Les Libyens se révèlent pour leur part incapables de constituer un gouvernement d’union. Aucune conscience nationale n’émerge. La communauté internationale regarde de loin. Et la situation a beau se dégrader chaque jour davantage de l’autre côté de la Méditerranée, les moyens d’action des Occidentaux sont très limités. « Que fait-on ? Rien… » observe un homme très au fait du dossier, persuadé que la France « attendra un gros attentat bien crado, organisé depuis la Libye », avant d’agir. Et de poursuivre : « Il serait difficile de faire du Sarkozy, c’est-à-dire de taper dans le tas sans se préoccuper de la suite ! »

D’ailleurs, quelles seraient les possibilités d’intervention ? À ce stade, force est de constater que personne n’en sait rien et que les volontaires ne se pressent pas au guichet. Les Italiens se sont dits disposés à déployer 5 000 hommes, mais ce ne sont que des mots ! Les Américains ont quelques forces spéciales sur le terrain, mais juste pour s’informer. Les Algériens ne veulent pas entendre parler d’intervention étrangère. Le président égyptien Abdel Fattah al-Sissi ne tient plus le discours guerrier qui était le sien voici quelques mois. Quant aux Qataris et aux Émiratis, grands alliés et clients de la France, ils jouent en Libye leur propre jeu, par l’intermédiaire de divers groupes locaux. Mais encore ? L’analyse est très simple et tient en un seul mot : impasse.

Rupture stratégique

Très résiliente en Syrie et en Irak, l’organisation État islamique s’incruste en Libye. À Syrte, ses trois chefs sont un Pakistanais, un Yéménite et un Syrien. Pierre de Villers observe que les données géopolitiques et stratégiques sont chamboulées par l’émergence de cette menace terroriste transnationale : « Nous voyons se dessiner sous nos yeux une rupture stratégique, la fin de l’ordre dit westphalien, c’est-à-dire la fin de la sécurité des sociétés à l’intérieur des frontières étatiques. La dégradation sécuritaire s’inscrit dans la durée et l’irruption du terrorisme domestique est un bouleversement systémique pour notre société. » À ses yeux, ces évolutions impliquent que la France devra augmenter ses dépenses militaires, pour les faire passer à 2 % du PIB, contre 1,7 % actuellement (Calcul selon les normes Otan).

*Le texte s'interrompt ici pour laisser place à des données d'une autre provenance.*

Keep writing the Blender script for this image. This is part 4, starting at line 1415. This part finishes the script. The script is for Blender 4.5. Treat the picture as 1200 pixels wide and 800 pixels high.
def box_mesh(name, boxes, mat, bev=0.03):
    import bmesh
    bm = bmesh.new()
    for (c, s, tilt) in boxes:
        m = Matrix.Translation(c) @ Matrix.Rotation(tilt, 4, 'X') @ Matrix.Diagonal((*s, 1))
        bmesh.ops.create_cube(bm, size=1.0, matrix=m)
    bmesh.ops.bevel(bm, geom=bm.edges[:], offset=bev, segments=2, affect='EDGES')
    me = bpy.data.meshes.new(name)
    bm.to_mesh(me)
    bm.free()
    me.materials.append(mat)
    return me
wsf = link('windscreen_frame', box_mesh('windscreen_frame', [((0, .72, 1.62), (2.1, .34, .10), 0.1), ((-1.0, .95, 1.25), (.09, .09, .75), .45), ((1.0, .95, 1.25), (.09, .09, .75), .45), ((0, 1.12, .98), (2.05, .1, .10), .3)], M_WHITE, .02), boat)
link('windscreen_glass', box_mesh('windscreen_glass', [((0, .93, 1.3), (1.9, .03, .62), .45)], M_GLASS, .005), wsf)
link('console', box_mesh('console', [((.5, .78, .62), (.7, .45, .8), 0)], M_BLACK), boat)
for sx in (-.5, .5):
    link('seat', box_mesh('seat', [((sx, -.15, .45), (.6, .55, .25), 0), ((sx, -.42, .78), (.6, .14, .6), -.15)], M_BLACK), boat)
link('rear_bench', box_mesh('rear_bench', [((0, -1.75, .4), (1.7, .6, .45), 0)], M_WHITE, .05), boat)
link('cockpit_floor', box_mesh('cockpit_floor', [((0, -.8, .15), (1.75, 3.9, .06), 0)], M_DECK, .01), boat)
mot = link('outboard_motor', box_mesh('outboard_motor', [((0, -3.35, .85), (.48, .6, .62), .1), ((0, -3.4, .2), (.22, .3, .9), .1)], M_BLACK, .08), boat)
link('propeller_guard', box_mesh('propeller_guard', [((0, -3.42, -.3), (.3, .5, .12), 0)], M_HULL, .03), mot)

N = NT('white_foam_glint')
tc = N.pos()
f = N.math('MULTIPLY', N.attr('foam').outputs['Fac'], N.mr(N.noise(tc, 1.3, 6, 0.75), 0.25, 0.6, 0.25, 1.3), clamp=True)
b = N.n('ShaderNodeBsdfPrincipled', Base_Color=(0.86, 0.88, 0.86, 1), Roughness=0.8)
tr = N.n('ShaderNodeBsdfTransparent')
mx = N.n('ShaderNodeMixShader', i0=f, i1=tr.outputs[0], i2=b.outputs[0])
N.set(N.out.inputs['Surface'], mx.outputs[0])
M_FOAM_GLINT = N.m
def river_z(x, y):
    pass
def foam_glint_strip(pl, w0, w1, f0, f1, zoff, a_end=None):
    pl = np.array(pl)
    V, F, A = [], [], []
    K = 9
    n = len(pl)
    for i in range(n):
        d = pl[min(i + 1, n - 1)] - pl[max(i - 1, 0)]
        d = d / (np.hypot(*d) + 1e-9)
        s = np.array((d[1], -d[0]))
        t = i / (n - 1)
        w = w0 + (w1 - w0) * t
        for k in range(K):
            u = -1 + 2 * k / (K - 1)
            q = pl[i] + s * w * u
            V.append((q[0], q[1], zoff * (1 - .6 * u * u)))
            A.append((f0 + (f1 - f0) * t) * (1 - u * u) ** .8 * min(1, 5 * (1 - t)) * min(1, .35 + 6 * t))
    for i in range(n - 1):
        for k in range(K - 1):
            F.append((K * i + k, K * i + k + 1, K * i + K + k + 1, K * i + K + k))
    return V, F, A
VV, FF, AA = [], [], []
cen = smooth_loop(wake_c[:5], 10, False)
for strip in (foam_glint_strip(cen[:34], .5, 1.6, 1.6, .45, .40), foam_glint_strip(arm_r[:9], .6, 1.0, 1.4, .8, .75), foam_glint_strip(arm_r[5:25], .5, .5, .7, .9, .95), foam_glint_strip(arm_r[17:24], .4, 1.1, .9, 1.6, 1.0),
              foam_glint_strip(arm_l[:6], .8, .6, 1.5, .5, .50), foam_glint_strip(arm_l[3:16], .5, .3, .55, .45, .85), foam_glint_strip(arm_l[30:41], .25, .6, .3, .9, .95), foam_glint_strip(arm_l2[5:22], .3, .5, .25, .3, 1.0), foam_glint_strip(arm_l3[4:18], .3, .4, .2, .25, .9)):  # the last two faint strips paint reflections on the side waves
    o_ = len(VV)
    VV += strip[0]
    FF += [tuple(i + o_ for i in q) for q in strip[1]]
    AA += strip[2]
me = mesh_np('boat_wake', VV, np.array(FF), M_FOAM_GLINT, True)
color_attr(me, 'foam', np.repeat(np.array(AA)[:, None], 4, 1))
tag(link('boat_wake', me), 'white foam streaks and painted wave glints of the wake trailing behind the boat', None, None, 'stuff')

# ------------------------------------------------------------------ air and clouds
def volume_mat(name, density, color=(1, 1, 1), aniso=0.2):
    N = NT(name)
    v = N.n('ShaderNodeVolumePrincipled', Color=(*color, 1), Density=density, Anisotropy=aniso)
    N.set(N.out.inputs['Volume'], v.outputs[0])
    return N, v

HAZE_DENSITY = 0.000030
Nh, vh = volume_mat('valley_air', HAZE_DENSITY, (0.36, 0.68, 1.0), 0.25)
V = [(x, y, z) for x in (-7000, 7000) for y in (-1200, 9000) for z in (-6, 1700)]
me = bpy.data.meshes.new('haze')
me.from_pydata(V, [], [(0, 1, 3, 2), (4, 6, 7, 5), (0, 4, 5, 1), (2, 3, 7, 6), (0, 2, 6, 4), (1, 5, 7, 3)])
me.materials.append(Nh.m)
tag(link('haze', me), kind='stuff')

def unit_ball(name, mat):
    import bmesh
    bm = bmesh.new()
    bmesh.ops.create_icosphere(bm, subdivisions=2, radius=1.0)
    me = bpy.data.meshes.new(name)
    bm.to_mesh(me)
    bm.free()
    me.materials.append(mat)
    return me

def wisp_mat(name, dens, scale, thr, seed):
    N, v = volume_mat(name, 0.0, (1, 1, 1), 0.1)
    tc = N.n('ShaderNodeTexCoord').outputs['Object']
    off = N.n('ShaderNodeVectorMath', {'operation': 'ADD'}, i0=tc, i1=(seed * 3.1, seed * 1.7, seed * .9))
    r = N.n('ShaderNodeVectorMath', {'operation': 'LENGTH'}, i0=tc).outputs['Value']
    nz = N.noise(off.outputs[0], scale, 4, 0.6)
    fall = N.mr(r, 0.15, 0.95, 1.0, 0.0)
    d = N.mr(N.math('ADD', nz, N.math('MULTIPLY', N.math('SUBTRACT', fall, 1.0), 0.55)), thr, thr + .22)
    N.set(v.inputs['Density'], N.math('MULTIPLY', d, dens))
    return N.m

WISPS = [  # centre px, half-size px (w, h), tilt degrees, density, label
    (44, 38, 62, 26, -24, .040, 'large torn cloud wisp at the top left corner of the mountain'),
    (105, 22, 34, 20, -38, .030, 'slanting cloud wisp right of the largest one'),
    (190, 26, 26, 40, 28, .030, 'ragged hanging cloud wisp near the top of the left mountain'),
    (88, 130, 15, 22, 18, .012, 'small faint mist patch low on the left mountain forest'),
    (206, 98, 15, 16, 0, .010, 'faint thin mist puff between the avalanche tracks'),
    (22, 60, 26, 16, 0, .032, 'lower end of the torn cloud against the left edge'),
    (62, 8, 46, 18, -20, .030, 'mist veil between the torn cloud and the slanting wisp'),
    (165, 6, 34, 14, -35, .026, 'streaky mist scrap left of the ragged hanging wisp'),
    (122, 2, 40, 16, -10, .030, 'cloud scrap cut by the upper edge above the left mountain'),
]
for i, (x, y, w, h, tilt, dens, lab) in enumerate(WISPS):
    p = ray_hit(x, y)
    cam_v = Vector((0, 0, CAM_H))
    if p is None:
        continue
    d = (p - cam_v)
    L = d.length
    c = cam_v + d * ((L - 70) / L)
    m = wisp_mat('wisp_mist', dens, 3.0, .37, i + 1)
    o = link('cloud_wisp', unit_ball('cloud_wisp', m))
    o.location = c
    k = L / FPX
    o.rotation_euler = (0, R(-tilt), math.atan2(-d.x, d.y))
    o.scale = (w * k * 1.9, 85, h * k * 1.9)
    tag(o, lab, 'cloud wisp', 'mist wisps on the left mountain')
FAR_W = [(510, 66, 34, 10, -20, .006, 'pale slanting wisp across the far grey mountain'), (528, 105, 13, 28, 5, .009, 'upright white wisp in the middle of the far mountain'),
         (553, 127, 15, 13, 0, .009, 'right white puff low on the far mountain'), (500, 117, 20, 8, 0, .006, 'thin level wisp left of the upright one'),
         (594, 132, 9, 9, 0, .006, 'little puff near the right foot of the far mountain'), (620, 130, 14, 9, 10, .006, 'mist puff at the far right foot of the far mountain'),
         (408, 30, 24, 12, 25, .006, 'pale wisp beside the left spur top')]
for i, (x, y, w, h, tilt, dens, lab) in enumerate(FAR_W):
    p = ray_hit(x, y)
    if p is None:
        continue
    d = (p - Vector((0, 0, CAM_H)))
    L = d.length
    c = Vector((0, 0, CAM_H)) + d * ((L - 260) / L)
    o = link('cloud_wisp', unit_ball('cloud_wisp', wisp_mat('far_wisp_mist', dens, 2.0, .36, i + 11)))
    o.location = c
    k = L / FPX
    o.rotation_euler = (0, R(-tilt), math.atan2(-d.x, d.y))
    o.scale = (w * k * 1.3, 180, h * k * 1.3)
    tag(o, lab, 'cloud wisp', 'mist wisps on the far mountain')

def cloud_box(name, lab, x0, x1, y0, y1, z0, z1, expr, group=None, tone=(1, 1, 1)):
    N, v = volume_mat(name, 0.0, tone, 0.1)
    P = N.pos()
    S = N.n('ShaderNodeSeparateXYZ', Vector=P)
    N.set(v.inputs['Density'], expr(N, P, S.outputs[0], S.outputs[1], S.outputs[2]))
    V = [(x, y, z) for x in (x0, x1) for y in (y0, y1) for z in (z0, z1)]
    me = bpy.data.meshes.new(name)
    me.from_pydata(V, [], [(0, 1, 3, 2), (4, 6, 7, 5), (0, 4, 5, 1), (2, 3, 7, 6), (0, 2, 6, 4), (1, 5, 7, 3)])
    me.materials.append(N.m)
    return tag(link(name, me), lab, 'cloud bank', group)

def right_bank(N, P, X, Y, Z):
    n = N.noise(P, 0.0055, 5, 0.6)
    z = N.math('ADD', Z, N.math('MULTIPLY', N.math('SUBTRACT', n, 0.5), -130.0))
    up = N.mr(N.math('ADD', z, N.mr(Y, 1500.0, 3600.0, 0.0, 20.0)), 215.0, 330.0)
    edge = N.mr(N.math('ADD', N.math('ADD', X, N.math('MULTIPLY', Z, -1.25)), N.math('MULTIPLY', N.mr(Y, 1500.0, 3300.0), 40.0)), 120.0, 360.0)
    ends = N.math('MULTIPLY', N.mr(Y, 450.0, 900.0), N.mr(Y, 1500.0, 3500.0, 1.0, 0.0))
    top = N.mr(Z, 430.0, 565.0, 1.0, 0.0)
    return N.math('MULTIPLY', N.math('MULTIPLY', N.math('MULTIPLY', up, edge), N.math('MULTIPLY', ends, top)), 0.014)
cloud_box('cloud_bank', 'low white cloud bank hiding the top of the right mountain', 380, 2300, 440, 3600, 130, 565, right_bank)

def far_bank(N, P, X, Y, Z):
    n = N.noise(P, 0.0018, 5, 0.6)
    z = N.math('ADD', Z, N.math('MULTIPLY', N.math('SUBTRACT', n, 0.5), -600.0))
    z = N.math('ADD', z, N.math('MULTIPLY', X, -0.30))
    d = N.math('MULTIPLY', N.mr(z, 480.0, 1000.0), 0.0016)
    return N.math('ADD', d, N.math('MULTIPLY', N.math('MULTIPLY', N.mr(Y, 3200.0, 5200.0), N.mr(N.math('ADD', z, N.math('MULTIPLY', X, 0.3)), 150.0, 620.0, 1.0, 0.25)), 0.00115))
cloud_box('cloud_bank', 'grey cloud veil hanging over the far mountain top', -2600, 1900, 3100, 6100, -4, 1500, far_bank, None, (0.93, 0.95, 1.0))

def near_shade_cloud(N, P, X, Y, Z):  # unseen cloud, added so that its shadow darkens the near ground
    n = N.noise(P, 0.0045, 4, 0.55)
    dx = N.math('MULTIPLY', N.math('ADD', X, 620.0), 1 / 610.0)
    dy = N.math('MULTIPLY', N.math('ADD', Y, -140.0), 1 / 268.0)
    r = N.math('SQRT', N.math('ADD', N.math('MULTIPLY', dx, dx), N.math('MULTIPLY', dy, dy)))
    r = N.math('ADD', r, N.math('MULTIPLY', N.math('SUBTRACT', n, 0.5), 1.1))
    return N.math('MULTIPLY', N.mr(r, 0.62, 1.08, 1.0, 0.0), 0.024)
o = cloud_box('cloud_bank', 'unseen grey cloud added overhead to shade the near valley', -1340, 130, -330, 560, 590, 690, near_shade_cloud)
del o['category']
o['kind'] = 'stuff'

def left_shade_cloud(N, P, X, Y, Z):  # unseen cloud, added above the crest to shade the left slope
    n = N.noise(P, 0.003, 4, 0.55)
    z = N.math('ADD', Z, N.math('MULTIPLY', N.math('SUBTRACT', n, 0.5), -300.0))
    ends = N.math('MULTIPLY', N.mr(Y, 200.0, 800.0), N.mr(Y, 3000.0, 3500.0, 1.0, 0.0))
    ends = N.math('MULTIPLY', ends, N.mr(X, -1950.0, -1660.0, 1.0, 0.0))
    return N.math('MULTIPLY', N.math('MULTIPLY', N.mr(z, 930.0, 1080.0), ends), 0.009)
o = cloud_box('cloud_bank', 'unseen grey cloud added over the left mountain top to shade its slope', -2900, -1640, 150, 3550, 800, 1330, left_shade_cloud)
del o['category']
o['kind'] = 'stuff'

Et, bien que chacun sache que les 10 000 hommes de l’opération Sentinelle ne seront d’aucune utilité pour empêcher un nouvel attentat, le chef d’état-major des armées met ses troupes au service de la sécurité à l’intérieur des frontières : « Les forces armées ont vocation à agir en complémentarité des forces de sécurité intérieure, et donc sous la responsabilité, bien sûr, du ministère de l’Intérieur. Face à des groupes terroristes qui utilisent des modes d’action guerriers, nous mettons à disposition nos capacités militaires en termes de planification, d’autonomie, de réactivité au service de la sécurité des Français. » Sans doute. Mais les armées ne sont pas en mesure, à conditions égales à celles d’aujourd’hui, d’entamer une autre guerre.